President Trump’s first nominee to serve on the second most powerful federal court refused to unequivocally describe waterboarding as “torture.”
Gregory Katsas — picked to fill a vacancy on the DC Circuit Court of Appeals — told Sen. Dick Durbin (D-Ill.) on Tuesday that the coercive technique was “likely torture, in many circumstances.”
“I hesitate to answer the question in the abstract not knowing the circumstances or the nature of the program,” Katsas told Durbin at his confirmation hearing before the Senate Judiciary Committee. He noted that waterboarding “has been abandoned.”
Durbin shot back, claiming that it wasn’t abstract and that the McCain Amendment, which was passed in 2006, expressly prohibited waterboarding.
President George W. Bush authorized the interrogation tactic, after launching the War on Terror, in the wake of the 9/11 attacks. The technique involves pouring water over a cloth placed on a blindfolded detainee’s open mouth. It is designed to simulate drowning.

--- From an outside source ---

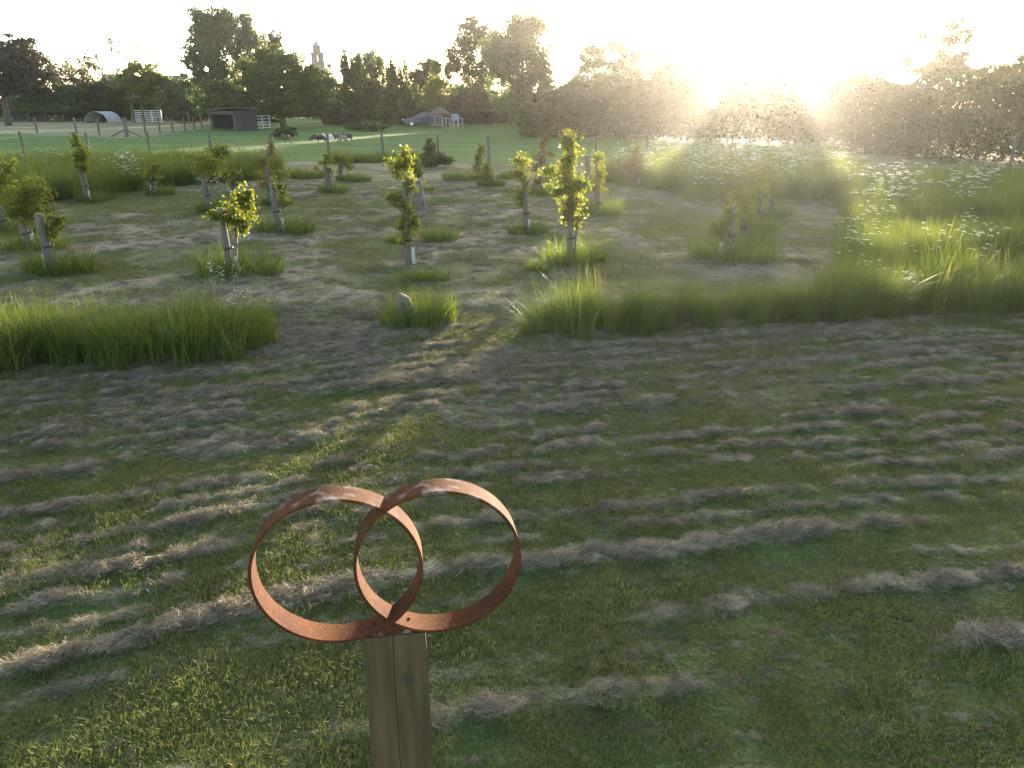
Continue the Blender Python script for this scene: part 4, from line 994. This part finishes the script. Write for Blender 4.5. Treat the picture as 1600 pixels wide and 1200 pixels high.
# corrugated ark
x, y = G(162, 191); e = empty('animal_ark', (x, y, 0), 'low arched corrugated tin ark in the hay paddock', 'animal ark', rz=R(-12))
rad = 1.5; n = 44; a = np.linspace(0, math.pi, n); L = 2.6
def arc(off):
    rr = rad + off; return np.stack([np.cos(a) * rr * 1.12, np.sin(a) * rr * .86], 1)
nl = 40; ys = np.linspace(-L / 2, L / 2, nl); V = []; F_ = []
for j, yy in enumerate(ys):
    c2 = arc(.035 * math.sin(yy * 22)); V += [(u_, yy, v_) for u_, v_ in c2]
for j in range(nl - 1):
    for i in range(n - 1): F_.append((j * n + i, j * n + i + 1, (j + 1) * n + i + 1, (j + 1) * n + i))
q = MB(); q.put(V, F_); o = q.build('arched_sheet', M_tin, e, smooth=True); sm = o.modifiers.new('thick', 'SOLIDIFY'); sm.thickness = .03
q = MB(); c2 = arc(-.06); V = [(u_, L / 2 - .1, v_) for u_, v_ in c2] + [(u_, L / 2 - .05, v_) for u_, v_ in c2]
F_ = [tuple(range(n))[::-1], tuple(range(n, 2 * n))] + [(i, i + 1, n + i + 1, n + i) for i in range(n - 1)]
q.put(V, F_); q.build('end_wall', M_dark, e)
q = MB()
for xx in (-1.5, 1.5): q.box((xx, 0, .06), (.12, L, .12))
q.build('skids', M_dark, e)

# dark house roof in the trees, low shed on the left
x, y = P3(270, 150, 118)[:2]; e = empty('house', (x, y, 0), 'house with a dark roof just showing between the trees left of the big willow', 'house')
slab('walls', (0, 0, 2.0), (3.8, 5, 4.0), M_brick, e)
zr = P3(270, 118, 118)[2]; q = MB(); w_ = 2.2; q.put([(-w_, -2.8, 4), (w_, -2.8, 4), (w_, 0, zr), (-w_, 0, zr), (-w_, 2.8, 4), (w_, 2.8, 4)], [(0, 1, 2, 3), (5, 4, 3, 2), (0, 3, 4), (1, 5, 2), (0, 4, 5, 1)]); q.build('roof', M_roofing, e)
x, y = P3(52, 160, 116)[:2]; e = empty('low_shed', (x, y, 0), 'long low dark shed under the coppery tree beyond the hedge', 'shed')
slab('walls', (0, 0, 1.3), (5.4, 3, 2.6), M_dark, e); slab('roof', (0, -.1, 3.0), (5.8, 3.5, .8), M_roofing, e, Matrix.Rotation(R(8), 4, 'X'))

# church tower
Yt = 150.0; k = MPP(497, 100, Yt); x = P3(497, 100, Yt)[0]
e = empty('church_tower', (x, Yt, 0), 'old stone church tower with a blue-grey pyramid cap rising behind the oak', 'church tower', rz=R(28))
Zt = lambda py: P3(497, py, Yt)[2]
hs = 13.2 / 2 * k
def octa(r0, r1, z0, z1, n=8, ph=math.pi / 8):
    q = MB(); a = np.arange(n) / n * 6.283185 + ph
    V = [(math.cos(t) * r0, math.sin(t) * r0, z0) for t in a] + [(math.cos(t) * r1, math.sin(t) * r1, z1) for t in a]
    q.put(V, [(i, (i + 1) % n, n + (i + 1) % n, n + i) for i in range(n)] + [tuple(range(n))[::-1], tuple(range(n, 2 * n))]); return q
z1, z2, z3, z4 = Zt(62), Zt(72), Zt(82), Zt(98)
octa(hs * 1.12, .03, z2, z1).build('cap', M_lead, e); octa(hs * 1.16, hs * 1.16, z2 - .18, z2 - .003).build('cornice', M_church, e)
octa(hs * .98, hs * .96, z3, z2 - .183).build('lantern', M_church, e)
# belfry: four corner piers leave real openings between them
hb = 16.2 / 2 * k
for sx_ in (-1, 1):
    for sy_ in (-1, 1):
        q = MB(); q.box((sx_ * hb * .64, sy_ * hb * .64, (z4 + z3) / 2), (hb * .72, hb * .72, z3 - z4)); q.build('belfry_pier', M_church, e)
slab('belfry_lintel', (0, 0, z3 - .2), (hb * 2.06, hb * 2.06, .5), M_church, e)
slab('string_course', (0, 0, z4 + .03), (hb * 2.14, hb * 2.14, .3), M_church, e)
for q_ in ((0, -hb * .95), (0, hb * .95), (-hb * .95, 0), (hb * .95, 0)): 
    slab('mullion', (q_[0], q_[1], (z4 + z3) / 2), (.12, .12, z3 - z4), M_church, e)
q = MB(); q.put([(-hb * 1.9, -hb * 1.9, -.2), (hb * 1.9, -hb * 1.9, -.2), (hb * 1.9, hb * 1.9, -.2), (-hb * 1.9, hb * 1.9, -.2), (-hb, -hb, z4 - .12), (hb, -hb, z4 - .12), (hb, hb, z4 - .12), (-hb, hb, z4 - .12)], [(3, 2, 1, 0), (4, 5, 6, 7), (0, 1, 5, 4), (1, 2, 6, 5), (2, 3, 7, 6), (3, 0, 4, 7)])
q.build('tower_base', M_church, e)

# summerhouse, car, timber frame, tank
x, y = G(687, 197); x = P3(687, 197, 80)[0]; y = 80.0; k = MPP(687, 190, 80)
e = empty('summerhouse', (x, y, 0), 'round-looking summerhouse with a pale slate pyramid roof before the trees', 'summerhouse')
r_ = 14.5 * k
eav = P3(687, 177.5, 80)[2]; apx = P3(687, 166.5, 80)[2]
octa(18.5 * k, .05, eav, apx, 8).build('roof', M_tile, e); octa(18.7 * k, 18.6 * k, eav - .12, eav - .003).build('eaves', M_brick, e)
octa(r_, r_, -.1, eav - .123).build('wall', M_brick, e)
for i, t in enumerate(np.arange(8) / 8 * 6.283):
    if math.sin(t) > -.2 or math.cos(t) > .5: continue
    ap = r_ * math.cos(math.pi / 8); M_ = Matrix.Rotation(t, 4, 'Z')
    fr = slab('window', (math.cos(t) * (ap + .01), math.sin(t) * (ap + .01), eav - .65), (.06, .62, .9), M_frame, e, M_)
    for s_ in (-1, 1): 
        q = MB(); q.box((math.cos(t) * (ap + .04) - math.sin(t) * s_ * .14, math.sin(t) * (ap + .04) + math.cos(t) * s_ * .14, eav - .65), (.03, .24, .78), M_); q.build('pane', M_glass, fr)
# timber frame right of it
e = empty('timber_frame', (P3(703, 197, 78)[0], 78, 0), 'pale open timber frame right of the summerhouse', 'timber frame')
W2 = 20 * MPP(710, 190, 78); zt = P3(710, 185, 78)[2]
for i, f in enumerate((-.55, -.3, 0, .35, .68, 1)): slab('upright', (W2 * f, 0, zt / 2 - .04), (.08, .08, zt - .08), M_frame, e)
slab('top_beam', (W2 * .22, 0, zt), (W2 * 1.62, .09, .08), M_frame, e); slab('low_rail', (W2 * .68, -.06, .45), (W2 * .5, .04, .07), M_frame, e)
o = slab('storage_tank', (0, 0, 0), (.75, .75, .6), M_bluebox, None); o.location = (P3(711, 182, 82)[0], 82, P3(711, 182, 82)[2] - .1)
q = empty('water_tank', (o.location.x, 82, 0), 'small blue-grey tank on a stand behind the timber frame', 'tank'); o.parent = q; o.location = (0, 0, o.location.z); o.name = 'tank_body'
slab('tank_lid', (0, 0, o.location.z + .33), (.5, .5, .06), M_bluebox, q)
for s_ in (-.28, .28): slab('stand_leg', (s_, 0, (o.location.z - .3) / 2), (.09, .5, o.location.z - .303), M_frame, q)
o = slab('storage_box', (0, 0, .35), (1.1, .8, .7), M_bluebox, None); e = empty('blue_trailer', (P3(855, 190, 80)[0], 80, 0), 'small blue trailer behind the timber rails', 'trailer'); o.parent = e; o.name = 'trailer_box'; o.location = (0, 0, .5)
for s_ in (-.45, .45): q = MB(); q.tube([(s_, -.47, .32), (s_, -.42, .32)], .3, 16); q.build('wheel', M_tyre, e)

def car(name, label, cx, cy, rz):
    e = empty(name, (cx, cy, 0), label, 'car', None, rz)
    prof_ = [(-2.1, .35), (-2.15, .75), (-1.9, .92), (-1.55, .98), (-1.15, 1.42), (.2, 1.48), (.95, 1.02), (1.85, .88), (2.1, .68), (2.12, .35)]
    q = MB(); n = len(prof_); V = []
    for yy, s_ in ((-.84, 1), (-.80, 1), (.80, 1), (.84, 1)):
        for px_, pz_ in prof_: V.append((px_ * (.985 if abs(yy) > .82 else 1), yy * (.84 if pz_ > 1.2 else 1), pz_))
    F_ = [(j * n + i, j * n + i + 1, (j + 1) * n + i + 1, (j + 1) * n + i) for j in range(3) for i in range(n - 1)] + [tuple(range(n)), tuple(range(3 * n, 4 * n))[::-1]] + [(j * n + n - 1, j * n, (j + 1) * n, (j + 1) * n + n - 1) for j in range(3)]
    q.put(V, F_); q.build('body', M_paintd, e)
    for s_ in (-1, 1):
        q = MB(); ww = [(-1.4, 1.02), (-1.05, 1.36), (.15, 1.40), (.75, 1.04)]
        q.put([(a_, s_ * (.845 if b_ < 1.2 else .735), b_) for a_, b_ in ww] + [(a_, s_ * (.80 if b_ < 1.2 else .70), b_) for a_, b_ in ww], [(0, 1, 2, 3), (7, 6, 5, 4), (0, 4, 5, 1), (1, 5, 6, 2), (2, 6, 7, 3), (3, 7, 4, 0)]); q.build('side_window', M_glass, e)
        for wx in (-1.3, 1.3): q = MB(); q.tube([(wx, s_ * .70, .33), (wx, s_ * .89, .33)], .33, 18); w = q.build('wheel', M_tyre, e); q = MB(); q.tube([(wx, s_ * .885, .33), (wx, s_ * .90, .33)], .19, 12); q.build('hub', M_steel, w)
        q = MB(); q.box((2.09, s_ * .6, .72), (.1, .34, .15)); q.build('headlight', M_lamp, e)
    q = MB(); q.put([(.22, -.66, 1.485), (.22, .66, 1.485), (.97, .76, 1.035), (.97, -.76, 1.035)], [(3, 2, 1, 0)]); q.put([(.20, -.66, 1.46), (.20, .66, 1.46), (.95, .76, 1.01), (.95, -.76, 1.01)], [(0, 1, 2, 3)]); q.build('windscreen', M_glass, e)
    return e
car('parked_car', 'dark blue car parked left of the summerhouse', P3(660, 190, 84)[0], 84, R(195))

# ------------------------------------------------------------ sheep
def sheep_mesh(graze):
    bm = bmesh.new(); lay = bm.verts.layers.skin.verify(); vs = []
    def v(p, r, par=None):
        w = bm.verts.new(p); w[lay].radius = (r, r); 
        if par is not None: bm.edges.new((par, w))
        vs.append(w); return w
    c = v((0, 0, .55), .25); ru = v((-.27, 0, .57), .22, c); ch = v((.27, 0, .55), .21, c)
    t = v((-.42, 0, .52), .07, ru); v((-.47, 0, .38), .03, t)
    if graze:
        n = v((.42, 0, .42), .09, ch); hd = v((.52, 0, .22), .065, n); v((.58, 0, .09), .04, hd)
    else:
        n = v((.40, 0, .72), .09, ch); hd = v((.48, 0, .84), .07, n); v((.61, 0, .76), .04, hd)
    for s in (-1, 1): 
        ea = hd.co; v((ea.x - .05, s * .11, ea.z + .02), .018, hd)
        k1 = v((.26, s * .10, .36), .07, ch); k2 = v((.25, s * .10, .20), .030, k1); v((.27, s * .10, .0), .026, k2)
        h1 = v((-.30, s * .11, .38), .085, ru); h2 = v((-.36, s * .11, .22), .032, h1); v((-.31, s * .11, .0), .026, h2)
    me = bpy.data.meshes.new('sheep_frame'); bm.to_mesh(me); bm.free()
    me.skin_vertices[0].data[0].use_root = True
    ob = bpy.data.objects.new('sheep_frame', me); COL.objects.link(ob)
    ob.modifiers.new('skin', 'SKIN'); sub = ob.modifiers.new('sub', 'SUBSURF'); sub.levels = 2
    dg = bpy.context.evaluated_depsgraph_get(); out = bpy.data.meshes.new_from_object(ob.evaluated_get(dg)); out.name = 'sheep_body'
    bpy.data.objects.remove(ob); bpy.data.meshes.remove(me)
    for p in out.polygons: p.use_smooth = True
    return out
SH = {g_: sheep_mesh(g_) for g_ in (False, True)}
for px, py, rz, graze, colr, lab in ((449, 223, 170, False, 'brown', 'dark brown sheep standing alone left of the others'), (492, 221.5, 185, True, 'black', 'black sheep at the left end of the flock'),
        (503, 222.5, 10, True, 'black', 'black sheep grazing against the white one'), (514, 222, 175, False, 'white', 'white sheep in the middle of the flock'),
        (528, 220.5, 190, False, 'brown', 'brown sheep just right of the white one'), (536, 222.5, 178, True, 'grey', 'pale brown-grey sheep right of the white one'), (544, 220.5, 185, False, 'black', 'black sheep at the right end of the flock')):
    me = SH[graze].copy(); me.materials.clear(); me.materials.append(M_wooln[colr])
    x, y = G(px, py); o = add('sheep', me, None, (x, y, float(height_of(x, y)) - .01)); o.rotation_euler = (0, 0, R(rz)); k_ = .66 if colr != 'white' else .70; o.scale = (k_ * 1.08, k_, k_ * .92)
    tag(o, lab, 'sheep', 'sheep grazing in the pasture')

# ------------------------------------------------------------ haze, added to stand in for lens glare round the sun
hm_ = bpy.data.materials.new('glare_haze'); hm_.use_nodes = True; nt = hm_.node_tree
nt.nodes.remove(nt.nodes['Principled BSDF'])
pv = N(nt, 'ShaderNodeVolumePrincipled'); pv.inputs['Color'].default_value = (.34, .33, .32, 1); pv.inputs['Density'].default_value = HAZE_DENSITY; pv.inputs['Anisotropy'].default_value = HAZE_ANISO
nt.links.new(pv.outputs[0], nt.nodes['Material Output'].inputs['Volume'])
q = MB(); q.box((0, 135, 8.75), (680, 400, 20.5))
hz = q.build('haze', hm_); tag(hz, kind='stuff')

The so-called Senate Torture Report, overseen by Dianne Feinstein (D-Calif.), said in 2014 that the Bush waterboarding program “was physically harmful,” and caused “convulsions and vomiting.” One detainee was rendered “completely unresponsive, with bubbles rising through his open, full mouth.”
“Internal CIA records describe the waterboarding of [alleged 9/11 mastermind] Khalid Shaykh Mohammad as evolving into a ‘series of near drownings,'” the report also states.
Believing waterboarding was no longer up for legal discussion, Durbin asked Katsas: “Why is this still a matter in doubt?”
Katsas replied that the McCain Amendment didn’t specifically bar waterboarding, but rather “cruel, inhuman, or degrading treatment.”
“It clearly could be, no question about it,” Katsas said, when asked if waterboarding was “cruel, inhuman or degrading.”
Durbin said he was “surprised by the exchange.”
“There clearly is uncertainty in your answer,” the liberal senator remarked.
Sen. Ted Cruz (R-Texas), who followed Durbin, was satisfied with Katsas’ reply, seizing on the jurist’s reluctance to comment “in the abstract.”
“It’s fair to say you’d look to whatever Congressional statutes spoke to the issue, and any federal and congressional definition of torture,” Cruz said, echoing Katsas’ claim that specifics matter.
The DC Circuit has unique oversight power. It is the only appellate court with nationwide jurisdiction, and it almost exclusively rules on federal agencies’ activities.
While on the campaign trail last year, President Trump promised to bring back waterboarding “and a hell of a lot worse.” Trump has since said he would defer to cabinet officials who have advised against such a move.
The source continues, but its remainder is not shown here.